I suppose from our vantagepoint of privilege and plenty it’s a little difficult to understand what all the fuss about Brando was. Being a child of the sixties and seventies Brando had already sort of peaked, and would gain most of his later career reputation for The Godfather, a film set I didn’t see until much later than its production period. He did a lot for Native American consciousness, especially in terms of Hollywood’s usual portrayal of them as great noisy targets for cowboy firearms. When I saw Last Tango In Paris and mentioned it to an advisor, he shook his head and said, “Ah, he was already crazy by that time.”
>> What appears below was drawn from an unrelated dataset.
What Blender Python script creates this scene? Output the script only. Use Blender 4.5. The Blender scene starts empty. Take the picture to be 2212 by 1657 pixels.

That thing that’s most apparent about Johnny in The Wild One is his nearly autistic lack of verbal communication. He hasn’t got much to say beyond the famous desire to rebel against, whatever we got. This response goes a long way toward amusing the dames at the little dirty town where Johnny soon falls for the daughter of a pub. But it’s like watching insects mate. So little is said, and the camera’s flipping back and forth between the two actors big moon-pie faces, glowing in black and white, that one is left sort of studying the scenery and wondering about body odor. The rival biker gang arrives and Brando and Lee Marvin (looking like a stick insect) scuffle a bit, but most of what was meant to seem menacing just seems like a Disney version of what leather jacketed bikers were like. They seem to enjoy best just being goofy and befuddling the locals. The local law enforcement is uncustomarily tolerant of much of the foolishness, and even when the bikers cause an elderly fellow to bang up his — Geez, this is an old movie, look at the cars!– 40s era sedan, the bikers laugh about his poor driving and help fix up his car so he can drive it away. The sheriff basically confirms that the old coot is in fact a terrible driver (riiiight) and is reluctant to make much of a stir on the fellows.

Not much goes on (but maybe not much ever really did). Folks become annoyed as they always do with youth malarkey, and malarkey it is, racing, revving engines (electric bikes would be an impossible adaptation, making noise seems the whole point), and guffawing at the lamest of remarks about the locals.

Unfortunately Johnny and Kathie cause the locals some further consternation. Kathie wants Johnny to be her knight and sweep her off to some better world. Johnny has no better world to sweep her off to, but instead of actually talking to her, he basically just shoves her away, leading to some very stagey moments of Kathie hurling herself weeping into his arms. Johnny is so ill equipped for dealing with any kind of human emotion, apparently, he just kind of drops her on the ground and they part. Witnesses assume the worst and what follows is the most remarkably unrealistic kindness from law enforcement one has ever witnessed anywhere in the world. They did say it could never happen again in a million years with a Brando voice over. The gang is allowed to just drive away after a bit of a scuffle and another accident. Johnny says very little, as is the character’s modus, and finally giving Kathie a little smile, leaves her his prized second place trophy, stolen earlier in the film. Aw, sweetness.

Am I missing anything? Maybe small town America was a bit torpid and lazy. Maybe the bikers arriving were more of a thrill than a menance, and maybe this was such an early attempt at trying to express something through a youth culture (it’s kind of fun to think of these WWII era folks as youth culture, but they had to be at some point!) story, that the direction it takes kind of boggles us, we second or third or more generations removed from these much copied old films.

This is running about 4 bills on Prime (USA) and great for the historicity I suppose, and for the laugh at the green screen riding shots with the film working behind them. I suppose the bikes are the horses and the leather no more than waxed canvas rain slickers. At least they didn’t feel it necessary to have a shoot-em-up.